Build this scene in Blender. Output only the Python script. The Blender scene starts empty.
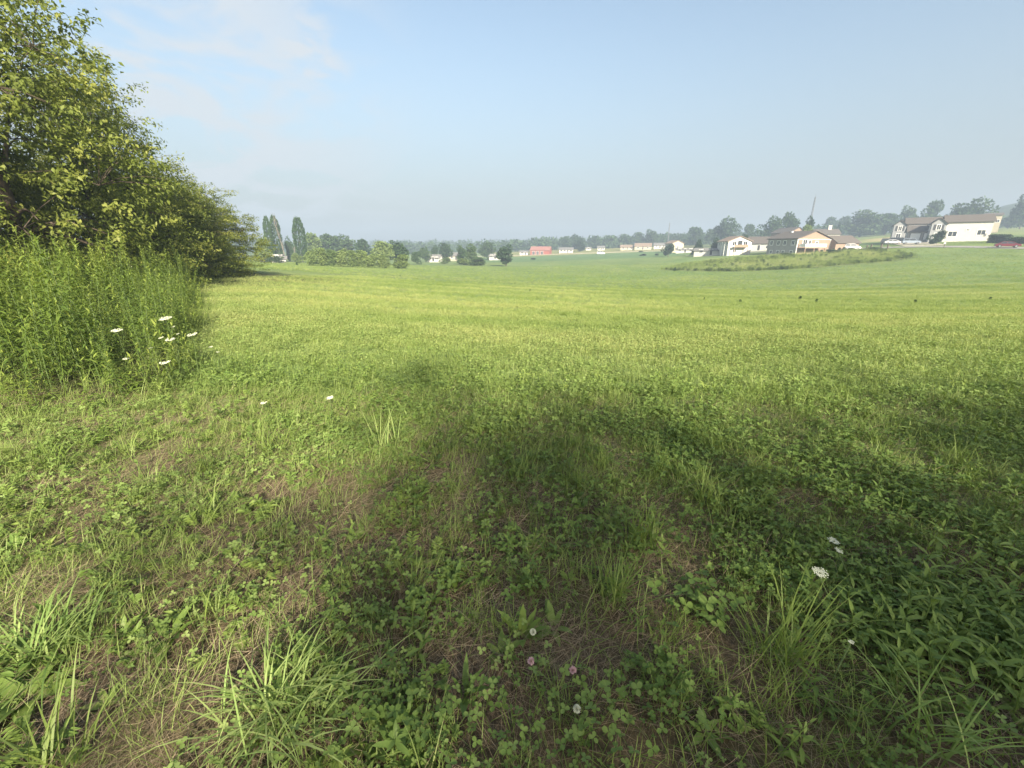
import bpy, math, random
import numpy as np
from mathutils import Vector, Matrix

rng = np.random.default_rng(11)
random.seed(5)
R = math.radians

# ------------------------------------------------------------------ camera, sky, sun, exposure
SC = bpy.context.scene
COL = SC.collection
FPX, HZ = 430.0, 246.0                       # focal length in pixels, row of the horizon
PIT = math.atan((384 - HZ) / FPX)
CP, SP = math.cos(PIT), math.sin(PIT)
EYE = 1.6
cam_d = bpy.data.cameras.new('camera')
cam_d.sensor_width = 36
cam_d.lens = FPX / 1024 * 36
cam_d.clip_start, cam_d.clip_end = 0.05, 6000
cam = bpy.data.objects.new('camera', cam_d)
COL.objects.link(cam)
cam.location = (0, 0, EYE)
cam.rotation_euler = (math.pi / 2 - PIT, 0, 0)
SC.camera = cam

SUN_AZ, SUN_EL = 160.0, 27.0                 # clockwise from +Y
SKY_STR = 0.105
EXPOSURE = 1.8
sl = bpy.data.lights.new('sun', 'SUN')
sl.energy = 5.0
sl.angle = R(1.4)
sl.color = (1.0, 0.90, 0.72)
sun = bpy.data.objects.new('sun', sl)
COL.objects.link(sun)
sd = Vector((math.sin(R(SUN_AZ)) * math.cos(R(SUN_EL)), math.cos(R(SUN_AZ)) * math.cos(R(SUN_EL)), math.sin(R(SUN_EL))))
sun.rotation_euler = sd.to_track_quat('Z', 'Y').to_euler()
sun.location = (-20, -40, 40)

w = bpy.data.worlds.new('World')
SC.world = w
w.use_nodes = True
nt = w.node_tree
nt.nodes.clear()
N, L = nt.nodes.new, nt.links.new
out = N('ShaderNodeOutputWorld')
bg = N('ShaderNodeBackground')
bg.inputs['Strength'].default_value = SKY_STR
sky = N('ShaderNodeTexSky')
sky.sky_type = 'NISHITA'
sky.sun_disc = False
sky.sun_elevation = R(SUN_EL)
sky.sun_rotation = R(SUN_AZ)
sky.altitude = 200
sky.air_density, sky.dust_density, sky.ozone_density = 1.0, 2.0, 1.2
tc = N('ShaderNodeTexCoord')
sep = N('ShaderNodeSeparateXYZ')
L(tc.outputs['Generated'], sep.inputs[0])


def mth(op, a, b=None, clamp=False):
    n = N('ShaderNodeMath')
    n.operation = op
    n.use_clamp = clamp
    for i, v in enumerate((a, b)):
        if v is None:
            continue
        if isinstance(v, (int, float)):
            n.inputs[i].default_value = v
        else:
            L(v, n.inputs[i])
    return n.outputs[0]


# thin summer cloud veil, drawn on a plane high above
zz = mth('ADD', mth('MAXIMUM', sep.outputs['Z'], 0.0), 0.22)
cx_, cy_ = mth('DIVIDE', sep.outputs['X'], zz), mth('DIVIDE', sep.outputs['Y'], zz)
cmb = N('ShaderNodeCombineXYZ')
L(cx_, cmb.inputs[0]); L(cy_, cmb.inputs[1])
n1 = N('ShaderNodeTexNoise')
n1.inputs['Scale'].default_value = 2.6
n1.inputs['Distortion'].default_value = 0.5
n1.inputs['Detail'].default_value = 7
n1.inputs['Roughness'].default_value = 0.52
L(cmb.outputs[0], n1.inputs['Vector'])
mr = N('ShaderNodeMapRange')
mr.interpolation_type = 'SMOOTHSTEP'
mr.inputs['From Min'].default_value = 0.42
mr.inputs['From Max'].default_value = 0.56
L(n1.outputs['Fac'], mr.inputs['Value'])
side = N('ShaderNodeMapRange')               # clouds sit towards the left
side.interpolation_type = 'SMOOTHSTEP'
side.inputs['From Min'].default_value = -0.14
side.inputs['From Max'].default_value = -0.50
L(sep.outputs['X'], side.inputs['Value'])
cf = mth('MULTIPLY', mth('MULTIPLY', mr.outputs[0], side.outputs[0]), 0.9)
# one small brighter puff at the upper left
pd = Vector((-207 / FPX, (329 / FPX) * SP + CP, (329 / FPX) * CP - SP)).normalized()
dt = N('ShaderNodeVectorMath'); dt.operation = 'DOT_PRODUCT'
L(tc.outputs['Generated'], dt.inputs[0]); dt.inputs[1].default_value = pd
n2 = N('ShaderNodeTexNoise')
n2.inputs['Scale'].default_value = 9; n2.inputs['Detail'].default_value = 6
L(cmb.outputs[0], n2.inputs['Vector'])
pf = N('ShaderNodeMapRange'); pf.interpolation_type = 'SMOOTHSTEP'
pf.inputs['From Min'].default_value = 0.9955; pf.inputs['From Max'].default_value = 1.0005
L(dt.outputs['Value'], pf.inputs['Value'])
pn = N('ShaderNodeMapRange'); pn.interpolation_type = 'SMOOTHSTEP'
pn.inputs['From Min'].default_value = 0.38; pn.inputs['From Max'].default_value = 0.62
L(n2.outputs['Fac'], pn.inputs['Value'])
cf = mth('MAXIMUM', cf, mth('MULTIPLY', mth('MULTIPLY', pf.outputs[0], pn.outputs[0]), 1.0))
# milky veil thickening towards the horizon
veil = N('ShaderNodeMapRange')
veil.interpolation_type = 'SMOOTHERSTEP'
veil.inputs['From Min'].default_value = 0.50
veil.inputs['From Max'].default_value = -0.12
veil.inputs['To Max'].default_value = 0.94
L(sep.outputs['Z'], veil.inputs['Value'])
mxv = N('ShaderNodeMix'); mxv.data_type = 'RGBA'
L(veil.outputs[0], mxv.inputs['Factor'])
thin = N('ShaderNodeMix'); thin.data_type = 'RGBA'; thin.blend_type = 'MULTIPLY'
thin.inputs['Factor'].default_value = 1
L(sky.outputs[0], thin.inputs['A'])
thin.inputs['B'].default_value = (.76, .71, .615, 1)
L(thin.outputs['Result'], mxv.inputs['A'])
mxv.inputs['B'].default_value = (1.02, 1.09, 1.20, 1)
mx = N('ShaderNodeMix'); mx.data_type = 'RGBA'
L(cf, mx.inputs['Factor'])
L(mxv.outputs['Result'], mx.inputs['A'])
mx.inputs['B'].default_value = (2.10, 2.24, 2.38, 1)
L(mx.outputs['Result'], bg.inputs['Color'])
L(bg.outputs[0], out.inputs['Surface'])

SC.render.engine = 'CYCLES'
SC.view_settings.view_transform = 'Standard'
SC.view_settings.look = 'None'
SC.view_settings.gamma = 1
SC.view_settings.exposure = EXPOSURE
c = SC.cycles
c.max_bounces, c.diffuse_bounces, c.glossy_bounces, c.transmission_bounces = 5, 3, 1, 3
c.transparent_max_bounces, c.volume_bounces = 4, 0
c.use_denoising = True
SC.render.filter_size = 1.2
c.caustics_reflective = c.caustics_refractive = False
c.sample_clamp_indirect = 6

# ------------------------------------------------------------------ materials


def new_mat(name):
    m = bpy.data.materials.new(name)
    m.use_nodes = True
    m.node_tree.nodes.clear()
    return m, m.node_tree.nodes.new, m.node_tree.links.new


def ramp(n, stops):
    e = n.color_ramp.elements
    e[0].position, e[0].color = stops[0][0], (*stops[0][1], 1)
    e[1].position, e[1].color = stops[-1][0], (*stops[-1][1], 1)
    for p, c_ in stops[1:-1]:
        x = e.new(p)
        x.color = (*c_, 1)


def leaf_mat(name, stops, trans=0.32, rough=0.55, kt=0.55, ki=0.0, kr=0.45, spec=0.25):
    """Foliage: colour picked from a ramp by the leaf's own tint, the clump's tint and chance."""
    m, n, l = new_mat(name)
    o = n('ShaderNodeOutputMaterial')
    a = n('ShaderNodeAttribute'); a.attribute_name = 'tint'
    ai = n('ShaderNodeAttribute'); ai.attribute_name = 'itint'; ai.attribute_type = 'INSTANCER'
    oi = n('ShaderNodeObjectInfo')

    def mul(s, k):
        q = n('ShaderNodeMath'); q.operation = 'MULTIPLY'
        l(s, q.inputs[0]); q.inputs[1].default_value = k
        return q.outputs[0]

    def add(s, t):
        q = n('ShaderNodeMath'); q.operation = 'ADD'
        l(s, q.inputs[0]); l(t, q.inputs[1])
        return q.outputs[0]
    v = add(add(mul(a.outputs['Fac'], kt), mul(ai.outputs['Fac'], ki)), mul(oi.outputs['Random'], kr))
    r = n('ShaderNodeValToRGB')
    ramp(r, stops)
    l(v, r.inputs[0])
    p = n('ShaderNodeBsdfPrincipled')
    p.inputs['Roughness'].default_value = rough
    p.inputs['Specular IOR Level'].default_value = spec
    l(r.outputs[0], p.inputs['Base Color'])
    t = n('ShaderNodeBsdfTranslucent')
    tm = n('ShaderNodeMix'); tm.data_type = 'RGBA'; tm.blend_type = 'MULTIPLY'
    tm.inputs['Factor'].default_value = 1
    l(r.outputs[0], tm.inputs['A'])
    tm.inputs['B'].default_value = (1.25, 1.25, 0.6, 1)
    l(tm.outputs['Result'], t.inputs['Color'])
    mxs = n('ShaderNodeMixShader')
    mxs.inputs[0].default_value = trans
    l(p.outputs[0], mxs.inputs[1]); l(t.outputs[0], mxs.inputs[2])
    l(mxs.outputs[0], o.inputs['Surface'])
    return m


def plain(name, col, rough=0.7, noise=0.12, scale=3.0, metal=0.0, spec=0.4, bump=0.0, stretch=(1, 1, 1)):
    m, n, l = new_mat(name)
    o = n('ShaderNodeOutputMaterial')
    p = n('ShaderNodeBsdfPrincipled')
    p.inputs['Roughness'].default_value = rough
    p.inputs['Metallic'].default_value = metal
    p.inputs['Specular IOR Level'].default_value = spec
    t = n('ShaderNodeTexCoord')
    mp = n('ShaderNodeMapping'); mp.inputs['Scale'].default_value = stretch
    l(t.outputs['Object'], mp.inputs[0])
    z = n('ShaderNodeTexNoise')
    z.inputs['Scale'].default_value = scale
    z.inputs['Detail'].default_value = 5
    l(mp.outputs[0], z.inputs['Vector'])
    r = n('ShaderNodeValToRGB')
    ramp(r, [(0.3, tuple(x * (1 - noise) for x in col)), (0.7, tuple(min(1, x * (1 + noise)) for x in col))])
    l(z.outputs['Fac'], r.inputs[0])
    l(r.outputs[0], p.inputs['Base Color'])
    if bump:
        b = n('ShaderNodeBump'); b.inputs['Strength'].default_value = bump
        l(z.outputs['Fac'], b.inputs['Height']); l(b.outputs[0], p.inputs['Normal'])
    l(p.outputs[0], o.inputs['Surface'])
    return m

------

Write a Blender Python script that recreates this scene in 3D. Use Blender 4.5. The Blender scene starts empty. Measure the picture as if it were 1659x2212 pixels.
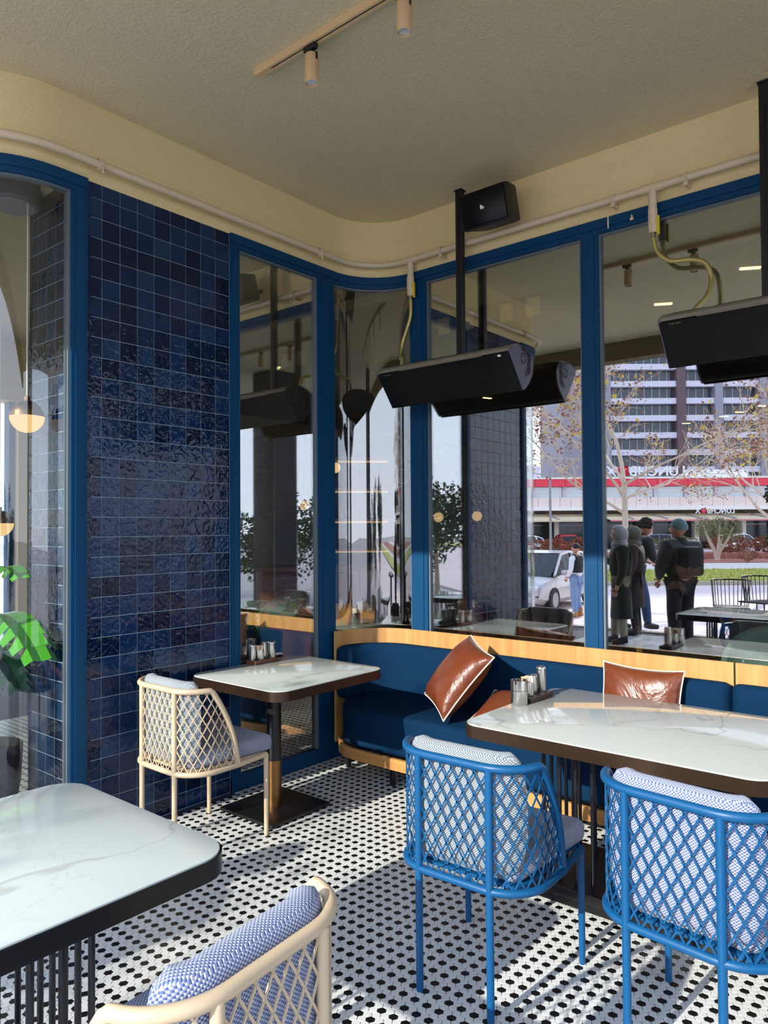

------

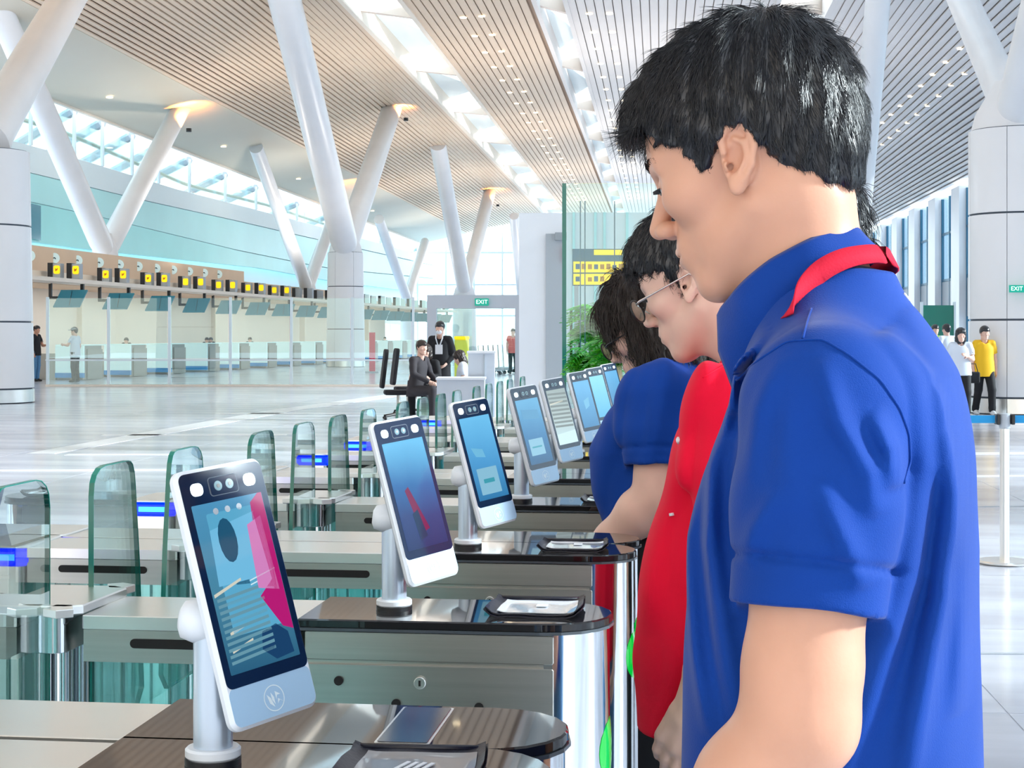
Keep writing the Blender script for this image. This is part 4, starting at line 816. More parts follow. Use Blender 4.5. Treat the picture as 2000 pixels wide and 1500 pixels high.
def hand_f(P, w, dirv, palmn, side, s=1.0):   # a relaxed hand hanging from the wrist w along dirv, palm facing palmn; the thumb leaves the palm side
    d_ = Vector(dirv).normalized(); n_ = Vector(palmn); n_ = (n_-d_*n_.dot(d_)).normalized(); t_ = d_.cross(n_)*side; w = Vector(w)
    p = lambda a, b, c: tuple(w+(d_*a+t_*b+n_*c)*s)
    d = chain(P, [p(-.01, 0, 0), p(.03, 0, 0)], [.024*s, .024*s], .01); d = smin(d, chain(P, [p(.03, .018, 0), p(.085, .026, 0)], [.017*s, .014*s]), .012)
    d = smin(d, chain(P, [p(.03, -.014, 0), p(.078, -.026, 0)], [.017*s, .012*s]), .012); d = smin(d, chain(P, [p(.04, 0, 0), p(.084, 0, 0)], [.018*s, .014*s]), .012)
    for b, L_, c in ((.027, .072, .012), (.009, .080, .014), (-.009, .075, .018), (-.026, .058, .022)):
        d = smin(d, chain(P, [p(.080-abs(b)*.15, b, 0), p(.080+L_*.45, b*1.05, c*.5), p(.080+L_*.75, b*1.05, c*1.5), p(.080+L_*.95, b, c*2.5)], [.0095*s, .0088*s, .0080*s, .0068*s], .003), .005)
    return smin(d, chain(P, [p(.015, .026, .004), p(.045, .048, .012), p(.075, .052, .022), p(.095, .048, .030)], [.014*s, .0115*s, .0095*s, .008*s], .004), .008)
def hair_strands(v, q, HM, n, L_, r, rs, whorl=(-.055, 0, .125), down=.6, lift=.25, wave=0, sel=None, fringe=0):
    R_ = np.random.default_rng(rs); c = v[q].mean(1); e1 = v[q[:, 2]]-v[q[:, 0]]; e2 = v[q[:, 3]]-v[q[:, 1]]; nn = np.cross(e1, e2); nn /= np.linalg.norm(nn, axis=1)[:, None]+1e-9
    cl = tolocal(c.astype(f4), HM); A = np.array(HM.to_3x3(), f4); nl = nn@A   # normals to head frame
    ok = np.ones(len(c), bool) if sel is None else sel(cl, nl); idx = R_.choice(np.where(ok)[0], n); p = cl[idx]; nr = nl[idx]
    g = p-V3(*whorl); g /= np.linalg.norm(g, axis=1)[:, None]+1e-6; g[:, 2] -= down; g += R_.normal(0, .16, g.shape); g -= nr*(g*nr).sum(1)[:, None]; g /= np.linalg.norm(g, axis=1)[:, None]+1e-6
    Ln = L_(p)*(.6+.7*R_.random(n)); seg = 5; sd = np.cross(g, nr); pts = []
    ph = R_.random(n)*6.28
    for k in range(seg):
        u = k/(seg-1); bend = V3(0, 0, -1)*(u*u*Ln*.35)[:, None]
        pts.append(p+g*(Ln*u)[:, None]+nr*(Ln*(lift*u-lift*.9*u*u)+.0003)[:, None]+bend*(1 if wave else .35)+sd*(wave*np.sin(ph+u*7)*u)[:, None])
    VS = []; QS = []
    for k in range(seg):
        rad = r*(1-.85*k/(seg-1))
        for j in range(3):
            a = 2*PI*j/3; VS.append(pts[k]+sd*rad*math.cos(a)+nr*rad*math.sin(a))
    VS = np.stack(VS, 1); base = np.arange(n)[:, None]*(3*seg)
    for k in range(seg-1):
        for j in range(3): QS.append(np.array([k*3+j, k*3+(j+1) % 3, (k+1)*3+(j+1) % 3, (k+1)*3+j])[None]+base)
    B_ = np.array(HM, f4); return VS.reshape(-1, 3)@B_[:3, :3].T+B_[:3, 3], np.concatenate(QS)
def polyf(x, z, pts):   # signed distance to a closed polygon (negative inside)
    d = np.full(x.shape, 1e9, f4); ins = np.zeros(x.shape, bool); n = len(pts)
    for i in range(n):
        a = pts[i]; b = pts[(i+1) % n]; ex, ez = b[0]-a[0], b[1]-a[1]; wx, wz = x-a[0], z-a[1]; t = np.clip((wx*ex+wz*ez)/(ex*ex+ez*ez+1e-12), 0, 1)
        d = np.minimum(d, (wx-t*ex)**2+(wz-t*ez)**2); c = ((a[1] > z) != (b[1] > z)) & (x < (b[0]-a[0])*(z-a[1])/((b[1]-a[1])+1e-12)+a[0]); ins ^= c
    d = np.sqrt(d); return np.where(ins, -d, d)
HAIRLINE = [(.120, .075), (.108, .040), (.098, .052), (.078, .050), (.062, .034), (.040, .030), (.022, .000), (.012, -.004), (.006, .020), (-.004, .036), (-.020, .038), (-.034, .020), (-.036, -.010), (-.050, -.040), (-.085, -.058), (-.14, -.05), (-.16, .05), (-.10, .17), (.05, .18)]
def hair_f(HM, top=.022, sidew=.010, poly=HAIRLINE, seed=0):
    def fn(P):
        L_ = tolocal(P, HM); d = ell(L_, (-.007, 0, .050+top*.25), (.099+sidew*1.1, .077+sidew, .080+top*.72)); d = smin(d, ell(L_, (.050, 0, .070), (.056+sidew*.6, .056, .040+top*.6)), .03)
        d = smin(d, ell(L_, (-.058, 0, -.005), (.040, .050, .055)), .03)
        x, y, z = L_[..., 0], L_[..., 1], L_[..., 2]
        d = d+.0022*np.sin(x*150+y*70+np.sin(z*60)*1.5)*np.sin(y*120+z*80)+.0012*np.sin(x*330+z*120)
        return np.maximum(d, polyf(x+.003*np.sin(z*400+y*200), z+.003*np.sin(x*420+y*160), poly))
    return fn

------

Stated task:
Set down nothing but the lines from the one holding "Build this scene" through the one holding "L(tc.outputs['Generated'], sep.inputs[0])", both included, exactly as they appear; any picture is left out.

Result of this exercise:
Build this scene in Blender. Output only the Python script. The Blender scene starts empty.
import bpy, math, random
import numpy as np
from mathutils import Vector, Matrix

rng = np.random.default_rng(11)
random.seed(5)
R = math.radians

# ------------------------------------------------------------------ camera, sky, sun, exposure
SC = bpy.context.scene
COL = SC.collection
FPX, HZ = 430.0, 246.0                       # focal length in pixels, row of the horizon
PIT = math.atan((384 - HZ) / FPX)
CP, SP = math.cos(PIT), math.sin(PIT)
EYE = 1.6
cam_d = bpy.data.cameras.new('camera')
cam_d.sensor_width = 36
cam_d.lens = FPX / 1024 * 36
cam_d.clip_start, cam_d.clip_end = 0.05, 6000
cam = bpy.data.objects.new('camera', cam_d)
COL.objects.link(cam)
cam.location = (0, 0, EYE)
cam.rotation_euler = (math.pi / 2 - PIT, 0, 0)
SC.camera = cam

SUN_AZ, SUN_EL = 160.0, 27.0                 # clockwise from +Y
SKY_STR = 0.105
EXPOSURE = 1.8
sl = bpy.data.lights.new('sun', 'SUN')
sl.energy = 5.0
sl.angle = R(1.4)
sl.color = (1.0, 0.90, 0.72)
sun = bpy.data.objects.new('sun', sl)
COL.objects.link(sun)
sd = Vector((math.sin(R(SUN_AZ)) * math.cos(R(SUN_EL)), math.cos(R(SUN_AZ)) * math.cos(R(SUN_EL)), math.sin(R(SUN_EL))))
sun.rotation_euler = sd.to_track_quat('Z', 'Y').to_euler()
sun.location = (-20, -40, 40)

w = bpy.data.worlds.new('World')
SC.world = w
w.use_nodes = True
nt = w.node_tree
nt.nodes.clear()
N, L = nt.nodes.new, nt.links.new
out = N('ShaderNodeOutputWorld')
bg = N('ShaderNodeBackground')
bg.inputs['Strength'].default_value = SKY_STR
sky = N('ShaderNodeTexSky')
sky.sky_type = 'NISHITA'
sky.sun_disc = False
sky.sun_elevation = R(SUN_EL)
sky.sun_rotation = R(SUN_AZ)
sky.altitude = 200
sky.air_density, sky.dust_density, sky.ozone_density = 1.0, 2.0, 1.2
tc = N('ShaderNodeTexCoord')
sep = N('ShaderNodeSeparateXYZ')
L(tc.outputs['Generated'], sep.inputs[0])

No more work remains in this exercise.